Témoignage d’un·e éleveur·euse :
L’hiver, les brebis sont gardées sur une diversité de parcelle. Elles sont entre de la garrigue ligneuse et de l’herbe bien verte entre des rangs de vigne. Elles commencent par aller sur l’herbe puis elles vont sur la garrigue ligneuse où elles consomment essentiellement de la bruyère.
Atelier 3 - Voir plus loin que le semis des prairies ou la lutte contre les broussailles pour maintenir la valeur des végétations à long terme grâce au pâturage
Les participants ont partagé des techniques qui permettent i/ de limiter l’utilisation du broyeur ii/ de renouveler ou reconstituer la végétation que l’on souhaite. Les échanges se sont concentrés sur la finesse de pilotage d’une technique commune à ces deux catégories : l’ajustement du nombre de bêtes à l’hectare. Celle-ci a été mise en lien avec la saison à laquelle elle est mise en place, le fonctionnement des plantes, l’aptitude des animaux à valoriser la végétation, les interactions avec ce qui distribué à l’auge, l’accessibilité de la ressource que l’on cherche à faire consommer, l’appétence relative des différentes plantes, etc. Les participants se sont posés la question de l’objet du pilotage : Est-ce qu’on cherche à faire diminuer la dynamique de la végétation non souhaitée ou on est ce qu’on cherche à la maintenir ? est-ce que l’on pilote la conduite sur les plantes que l’on souhaite maintenir ou sur celles que l’on souhaite faire régresser ?
Témoignage d’un·e éleveur·euse :
Sur un coteau séchant avec de la ronce, on cherche à retarder la pousse de l’herbe au printemps pour qu’elle arrive à maturité au moment où les ronces sont appétentes pour les animaux et que les animaux mangent indifféremment la ronce et la végétation herbacée. Si on vient trop tôt, on ne pénalise pas la ronce et si on vient trop tard la masse du roncier peu démotiver l’animal.
Atelier 4 - Voir plus loin que les traitements antiparasitaires chimiques pour pâturer en confiance sans craindre pour la santé du troupeau
Plusieurs techniques permettant de maîtriser le risque parasitaire au pâturage ont été listées et organisés en trois « familles » : celles pour éviter l’infestation parasitaire, celles pour l’affronter, celles pour l’éliminer. Les échanges se sont concentrés sur quelques une de ces techniques, notamment : décider du délai de retour sur une même parcelle ou ajuster le temps de séjour des animaux selon le cycle et les capacités de survie des parasites dans les conditions climatiques données, diversifier les lots d’animaux pâturant une même parcelle (en simultané ou en alterné) au cours de l’année selon leur degré de sensibilité à un même parasite, etc. Delà, une discussion a eu lieu sur le fait de séparer (ou non ?) les jeunes des mères. Les témoignages ont relevé une grande diversité de pilotage et une efficacité relative, et souvent complexe à expliquer, aux vues de la diversité de facteurs pouvant influencer l’état de santé des jeunes. Cela a soulevé de nombreuses questions…

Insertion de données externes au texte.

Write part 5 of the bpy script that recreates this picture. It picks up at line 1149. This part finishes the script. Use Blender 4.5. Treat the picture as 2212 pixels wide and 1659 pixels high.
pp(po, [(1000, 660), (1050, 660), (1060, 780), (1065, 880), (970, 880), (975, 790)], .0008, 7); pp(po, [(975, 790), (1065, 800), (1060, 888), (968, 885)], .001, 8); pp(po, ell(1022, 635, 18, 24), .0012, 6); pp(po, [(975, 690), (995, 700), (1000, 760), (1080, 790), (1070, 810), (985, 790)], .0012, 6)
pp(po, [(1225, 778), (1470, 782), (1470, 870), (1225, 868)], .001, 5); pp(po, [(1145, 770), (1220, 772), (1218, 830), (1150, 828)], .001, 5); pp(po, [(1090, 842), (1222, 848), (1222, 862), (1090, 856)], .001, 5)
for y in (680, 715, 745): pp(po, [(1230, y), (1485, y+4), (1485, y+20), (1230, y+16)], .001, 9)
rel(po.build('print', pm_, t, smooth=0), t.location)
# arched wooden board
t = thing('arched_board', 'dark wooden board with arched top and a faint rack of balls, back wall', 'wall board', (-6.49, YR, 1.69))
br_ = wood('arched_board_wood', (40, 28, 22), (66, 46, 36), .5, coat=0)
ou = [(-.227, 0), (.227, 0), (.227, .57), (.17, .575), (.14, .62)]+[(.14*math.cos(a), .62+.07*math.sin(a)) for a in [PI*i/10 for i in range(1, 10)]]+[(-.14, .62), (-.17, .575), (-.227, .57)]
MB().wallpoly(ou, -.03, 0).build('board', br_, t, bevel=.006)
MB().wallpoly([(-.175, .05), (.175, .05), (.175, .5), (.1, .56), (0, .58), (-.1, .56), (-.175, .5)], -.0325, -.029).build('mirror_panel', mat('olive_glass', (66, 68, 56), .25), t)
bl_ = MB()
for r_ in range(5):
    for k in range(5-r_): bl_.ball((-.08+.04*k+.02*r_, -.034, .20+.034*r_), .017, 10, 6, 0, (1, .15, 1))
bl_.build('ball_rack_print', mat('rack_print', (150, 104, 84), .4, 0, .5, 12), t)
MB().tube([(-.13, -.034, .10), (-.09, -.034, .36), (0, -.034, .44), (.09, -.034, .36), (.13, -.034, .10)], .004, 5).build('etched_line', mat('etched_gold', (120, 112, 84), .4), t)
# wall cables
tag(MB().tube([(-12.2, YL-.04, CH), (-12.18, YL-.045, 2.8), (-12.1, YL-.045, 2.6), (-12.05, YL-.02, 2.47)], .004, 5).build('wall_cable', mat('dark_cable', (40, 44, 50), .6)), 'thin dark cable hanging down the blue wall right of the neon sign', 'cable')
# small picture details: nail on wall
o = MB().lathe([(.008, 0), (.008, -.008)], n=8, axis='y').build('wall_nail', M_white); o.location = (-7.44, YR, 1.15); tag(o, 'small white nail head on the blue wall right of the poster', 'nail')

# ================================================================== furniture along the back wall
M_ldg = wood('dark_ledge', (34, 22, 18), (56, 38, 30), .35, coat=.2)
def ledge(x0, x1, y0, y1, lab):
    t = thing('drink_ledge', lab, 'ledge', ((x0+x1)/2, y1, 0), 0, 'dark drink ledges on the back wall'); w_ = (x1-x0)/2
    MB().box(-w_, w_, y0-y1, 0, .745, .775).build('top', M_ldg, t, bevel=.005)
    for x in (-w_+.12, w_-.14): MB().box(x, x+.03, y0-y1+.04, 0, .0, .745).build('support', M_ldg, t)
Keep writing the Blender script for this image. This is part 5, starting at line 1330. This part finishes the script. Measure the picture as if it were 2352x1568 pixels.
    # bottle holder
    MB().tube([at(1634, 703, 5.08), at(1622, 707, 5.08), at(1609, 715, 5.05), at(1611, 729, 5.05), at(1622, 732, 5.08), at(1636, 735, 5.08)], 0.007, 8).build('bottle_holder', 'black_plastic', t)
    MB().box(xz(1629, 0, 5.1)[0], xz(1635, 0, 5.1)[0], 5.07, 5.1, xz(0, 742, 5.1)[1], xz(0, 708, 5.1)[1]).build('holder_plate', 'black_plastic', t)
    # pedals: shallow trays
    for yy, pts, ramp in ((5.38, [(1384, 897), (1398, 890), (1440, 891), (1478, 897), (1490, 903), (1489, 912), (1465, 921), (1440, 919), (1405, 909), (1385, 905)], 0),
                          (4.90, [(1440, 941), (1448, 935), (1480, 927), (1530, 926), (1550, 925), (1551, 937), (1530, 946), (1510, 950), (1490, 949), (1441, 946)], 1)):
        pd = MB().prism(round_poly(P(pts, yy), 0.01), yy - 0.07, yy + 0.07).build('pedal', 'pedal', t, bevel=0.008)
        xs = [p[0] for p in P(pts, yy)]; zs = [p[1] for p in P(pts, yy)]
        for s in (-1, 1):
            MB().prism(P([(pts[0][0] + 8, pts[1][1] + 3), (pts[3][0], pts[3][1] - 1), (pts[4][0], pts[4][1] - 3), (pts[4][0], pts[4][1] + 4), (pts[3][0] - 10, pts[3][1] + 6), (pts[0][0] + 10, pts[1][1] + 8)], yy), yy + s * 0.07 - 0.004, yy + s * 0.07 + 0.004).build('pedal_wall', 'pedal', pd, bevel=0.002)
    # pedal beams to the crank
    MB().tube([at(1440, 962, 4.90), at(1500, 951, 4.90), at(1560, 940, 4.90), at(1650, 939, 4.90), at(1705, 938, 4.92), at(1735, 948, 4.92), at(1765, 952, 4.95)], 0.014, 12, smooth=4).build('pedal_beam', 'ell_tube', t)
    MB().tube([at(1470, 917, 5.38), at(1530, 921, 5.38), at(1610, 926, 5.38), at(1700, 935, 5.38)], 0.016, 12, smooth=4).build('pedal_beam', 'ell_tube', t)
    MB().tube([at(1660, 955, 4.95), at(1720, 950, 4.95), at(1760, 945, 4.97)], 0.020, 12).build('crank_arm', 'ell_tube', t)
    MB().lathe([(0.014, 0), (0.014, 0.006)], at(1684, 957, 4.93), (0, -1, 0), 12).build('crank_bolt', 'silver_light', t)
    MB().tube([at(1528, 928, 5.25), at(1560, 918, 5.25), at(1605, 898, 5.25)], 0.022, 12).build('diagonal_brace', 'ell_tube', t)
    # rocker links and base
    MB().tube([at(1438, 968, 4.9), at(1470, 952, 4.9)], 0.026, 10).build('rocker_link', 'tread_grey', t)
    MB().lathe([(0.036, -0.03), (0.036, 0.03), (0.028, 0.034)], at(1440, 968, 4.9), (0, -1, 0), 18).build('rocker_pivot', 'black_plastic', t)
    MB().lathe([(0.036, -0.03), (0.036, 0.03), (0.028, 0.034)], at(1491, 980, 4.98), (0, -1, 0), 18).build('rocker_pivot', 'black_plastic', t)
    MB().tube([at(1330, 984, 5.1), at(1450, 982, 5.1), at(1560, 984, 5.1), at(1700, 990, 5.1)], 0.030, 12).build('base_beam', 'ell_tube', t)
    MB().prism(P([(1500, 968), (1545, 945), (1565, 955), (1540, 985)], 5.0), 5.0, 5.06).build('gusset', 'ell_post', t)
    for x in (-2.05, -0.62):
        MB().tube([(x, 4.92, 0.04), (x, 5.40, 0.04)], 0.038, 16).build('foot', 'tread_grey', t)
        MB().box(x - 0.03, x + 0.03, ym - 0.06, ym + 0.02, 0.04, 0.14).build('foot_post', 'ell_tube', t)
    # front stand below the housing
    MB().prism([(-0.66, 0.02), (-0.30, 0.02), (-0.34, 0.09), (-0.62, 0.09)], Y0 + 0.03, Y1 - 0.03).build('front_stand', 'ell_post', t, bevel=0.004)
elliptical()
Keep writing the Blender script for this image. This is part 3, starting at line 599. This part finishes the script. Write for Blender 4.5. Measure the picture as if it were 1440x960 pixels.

Témoignage d’un·e éleveur·euse :
Au sevrage j’ai mis mes agneaux sur une de mes meilleures parcelles et j’ai laissé les agnelles avec les mères. Mes agneaux étaient plus jolis. Est-ce que la différence observée est liée à la séparation ? au fait de les mettre sur des parcelles plus nutritives ?
Les séparer pourquoi pas mais pour les mettre où ? La question de concevoir des parcelles saines est alors apparue dans les échanges. Mais qu’est-ce qu’une parcelle saine ?
Mes agneaux se sont parasités sur des parcelles qui a priori étaient inutilisées depuis plus de 10 ans ?....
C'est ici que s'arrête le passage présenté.